When solving trigonometric equations like \(3\sin^2x - \sin x - 2 = 0\), it is crucial to find the values of \(x\) that satisfy the equation within a specific interval. In this exercise, we consider the interval \([0, 2\pi)\).
This involves several steps:

• First, the equation is transformed into a quadratic form, making it easier to solve. This is done by letting \(u = \sin x\), transforming it into a standard quadratic equation \(3u^2 - u - 2 = 0\).
• The next step is to solve this quadratic equation for \(u\). The solutions for \(u\) can then be used to find the corresponding values of \(x\).
• Trigonometric functions like sine have specific ranges and properties, which must be considered. For instance, \(\sin x\) ranges from \(-1\) to \(1\). Thus, valid solutions for \(u\) must also fall within this range.

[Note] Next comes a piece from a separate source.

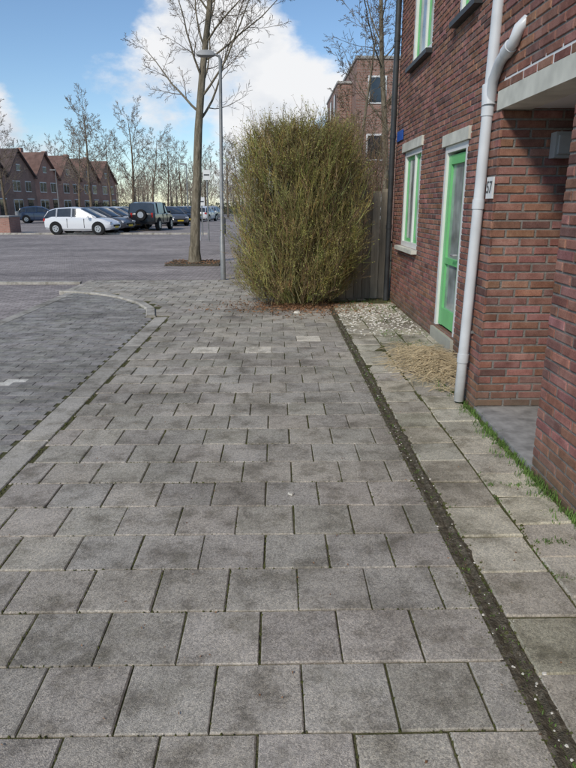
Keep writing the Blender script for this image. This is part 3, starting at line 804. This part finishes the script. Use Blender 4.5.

Once these steps are completed, the problem transforms from solving a complex trigonometric equation to handling quadratic solutions. Understanding this transformation is key to mastering such equations.

Converting between radians and degrees is an essential part of solving trigonometric problems in different units. Radians and degrees are two units used to measure angles, and each has its use in mathematics and science. Understanding this conversion is critical when interpreting or verifying solutions.
To convert from radians to degrees, use the conversion factor:

• 1 radian = \(\frac{180}{\pi}\) degrees.
• Thus, to convert an angle \(x\) in radians to degrees, calculate \(x \times \frac{180}{\pi}\).

For instance:

• The angle \(\frac{\pi}{2}\) in radians is equivalent to 90° because \(\frac{\pi}{2} \times \frac{180}{\pi} = 90\).
• An approximate angle like 4.39 radians converts to degrees as \(4.39 \times \frac{180}{\pi} \approx 251.6\) degrees.
• Similarly, 5.53 radians converts to \(5.53 \times \frac{180}{\pi} \approx 316.8\) degrees.

This conversion is not only important for finding solutions but also for interpreting them in practical scenarios, where degrees are often used.

The quadratic formula is a powerful tool for solving equations of the form \(ax^2 + bx + c = 0\). For this exercise, it was applied to find the roots of \(3\sin^2x - \sin x - 2 = 0\). Knowing how to employ the quadratic formula effectively is crucial.
The formula itself is:\[\ x = \frac{-b \pm \sqrt{b^2 - 4ac}}{2a} \\]It provides the solutions to any quadratic equation, given the coefficients \(a\), \(b\), and \(c\):

• First, identify the values of \(a\), \(b\), and \(c\) from the equation. In this case, \(a=3\), \(b=-1\), and \(c=-2\).
• Compute the discriminant \(b^2 - 4ac\). A positive discriminant indicates two real and distinct solutions. For this equation, the discriminant is 25, which is positive.
• Use the quadratic formula to find the roots \(u_1 = 1\) and \(u_2 = -\frac{2}{3}\).

This process transforms a complex trigonometric problem into a straightforward algebraic solution of a quadratic equation.

Trigonometric functions like sine, cosine, and tangent are fundamental in describing relationships in triangles and circular functions. In this problem, the sine function is the main focus, as we solve \(3\sin^2x - \sin x - 2 = 0\). Understanding these functions is crucial:

• The sine function \(\sin x\) has a range of \([-1, 1]\). This range limits the possible solutions to the equation, as \(\sin x\) cannot exceed these bounds.
• The unit circle concept helps visualize trigonometric identities and values. For example, \(\sin x = 1\) corresponds to \(x = \frac{\pi}{2}\).
• Arc functions like \(\arcsin\) allow finding angles for given sine values. This is relevant when \(\sin x\) does not yield neat intersections, as with \(\sin x = -\frac{2}{3}\).

These principles together help solve and understand the behavior of trigonometric equations, enabling students to connect algebraic solutions with geometric interpretations.